Che dire, non basterebbe un libro per renderle onore, figuriamoci un paio di pagine. L’atmosfera in ogni luogo, dai traghetti sul Bosforo alle moschee, dalle grandi piazze agli stretti vicoli, è sempre la stessa, sospesa in un’epoca indefinita, e anche in mezzo al traffico è facile immaginare mercanti asiatici ed europei che dall’impero romano ai giorni nostri si incontrano davanti ad un caffè. Già, un caffé turco. I turchi in cucina riflettono le particolarità del loro Paese: la varietà delle etnie, i colori delle tradizioni, il calore degli abitanti. 
Lo intuisco presto, ma me ne rendo davvero conto quando il mio nuovo fratello mi porta, attraversate un paio di strade tanto strette da impedire il passaggio di due uomini affiancati, in un vero kebap salon.
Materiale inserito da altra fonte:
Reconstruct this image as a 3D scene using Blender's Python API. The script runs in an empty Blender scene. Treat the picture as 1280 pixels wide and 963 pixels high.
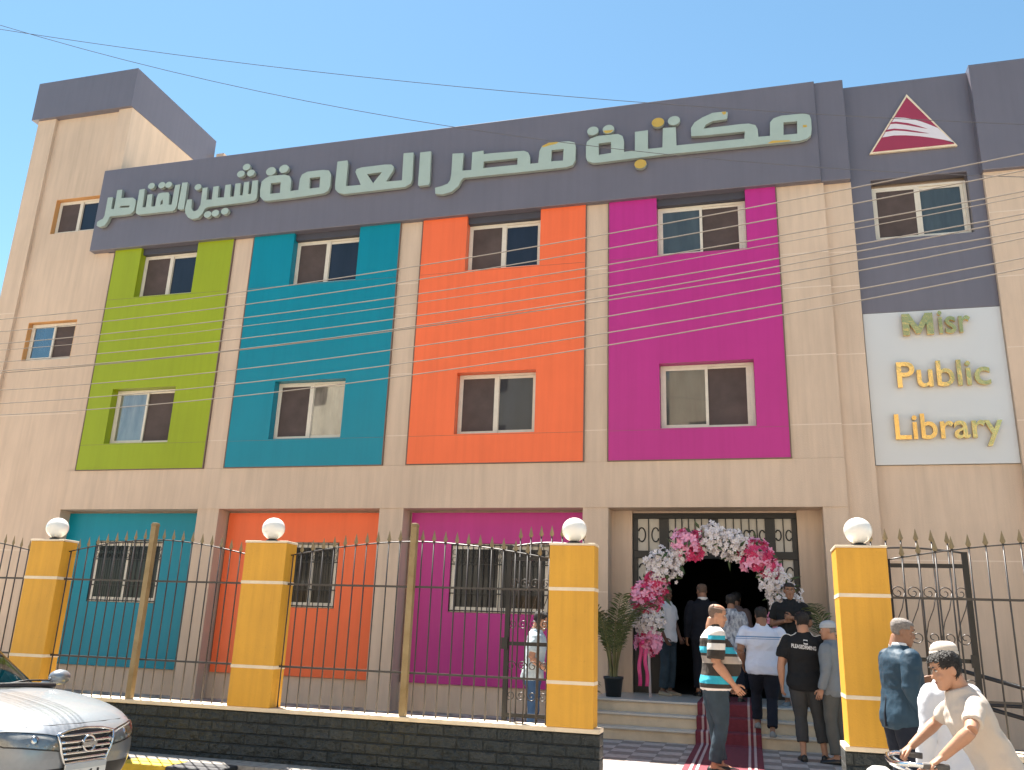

Il tempo in famiglia scorre in fretta, tra gite fino al Mar Nero e serate al luna park, e arriva il giorno della mia partenza per il campus. I saluti non sono troppo tragici, sappiamo tutti benissimo che ci incontreremo presto, in Italia o in Turchia. 

Il campus altro non è che un bellissimo albergo poco lontano dalla casa, e comincio presto a conoscere i ragazzi di tutto il mondo che mi accompagneranno per un’altra settimana e mezza. Finlandia, Belgio, Messico… ci siamo tutti quando cominciano a dividerci nelle camere. Mi ritrovo con un inimitabile taiwanese ed un curioso slovacco, e indubbiamente eravamo i compagni di stanza più affiatati. Anche grazie allo staff, giovanissimo e vicino a noi, non c’e giorno di campus che io non ricordi come allegro e spensierato. Pomeriggi di giochi, partite a tavla (il backgammon, che tutti i turchi adorano), passeggiate in immensi parchi e partite di calcio improvvisate nel parcheggio dell’hotel, impossibile comprendere interamente un’esperienza così culturalmente arricchente senza averla vissuta. E naturalmente i saluti sono un po’ più lunghi, sarà difficile ritrovare un gruppo così affiatato. Ritorno a casa cresciuto, in tutti i sensi, con un po’ di turco di sopravvivenza e con tutto il necessario per il caffè turco che mi preparo tutte le mattine.